What he won’t miss is the constant lifting, driving around in the dark and on the ice.

He definitely won’t miss the ice.

“Sliding backwards on ice will make your heart stop,” he said.

Sully won’t go too far, as he will remain in Rapid City. The 61-year-old said retirement will provide him the flexibility to help take care of both his own and his wife’s elderly parents, while also having more time to spend with his children and hobbies such as traveling, golf and reading. Well, as much reading as his eyelids can stay open for.

“I told somebody at work I’m going to read in retirement,” he said. “That’s code for a lot of naps. I’m going to read a paragraph and take a nap.”

He isn’t sure who will take over his route, but whoever does will inherit not only a Black Hills UPS driver’s dream route, but enormous shoes to fill. Whoever it is that ends up in Custer, Sully says, he hopes they are shown the patience and grace he was when he started on the route.

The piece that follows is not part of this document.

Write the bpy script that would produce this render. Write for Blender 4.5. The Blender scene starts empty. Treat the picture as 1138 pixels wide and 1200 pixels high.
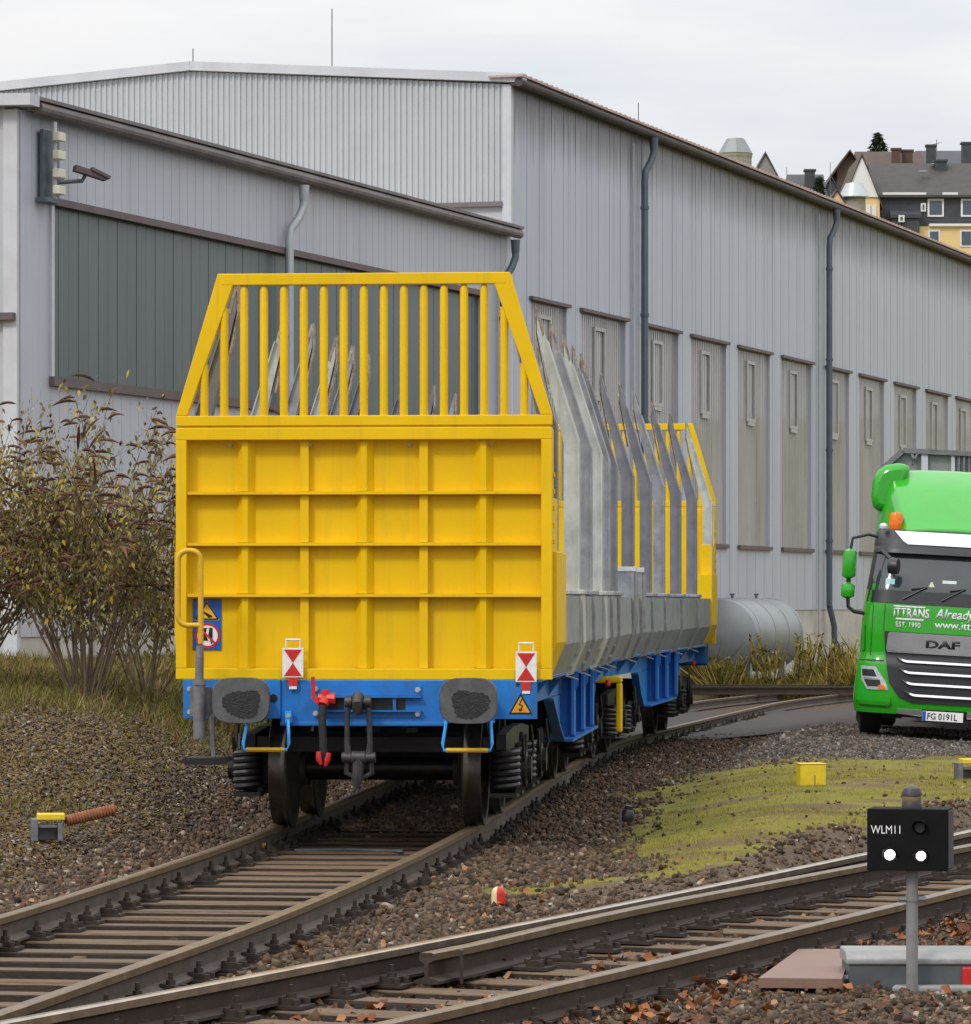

“I had to learn a lot when I took the route. There was a lot I didn’t know about driving in the Hills, driving conditions in the winter, what people’s preferences are,” he said. “Give him a chance to grow into the job.”

And although you will no longer see Sully in the familiar brown attire of UPS, chances are you’ll still see him. He bought Black Hills Burger and Bun coupons for his family in the hopes they will take him to lunch here, and Custer is one of his favorite places to hike.

“I  won’t be a stranger, but nobody will recognize me because I packed all my brown stuff and I’m taking it to UPS,” he said with a laugh. “I feel like I have 2,700 friends, or whatever the population of Custer is. I don’t stay in one place very long, but the back and forth between the customers, if you do something long enough consistently, you get to know a little about people. I look forward to seeing them and wonder how I can bug them today.

“Over a period of time, they transition from customer to friend. That’s the most enjoyable part. It’s been amazing.”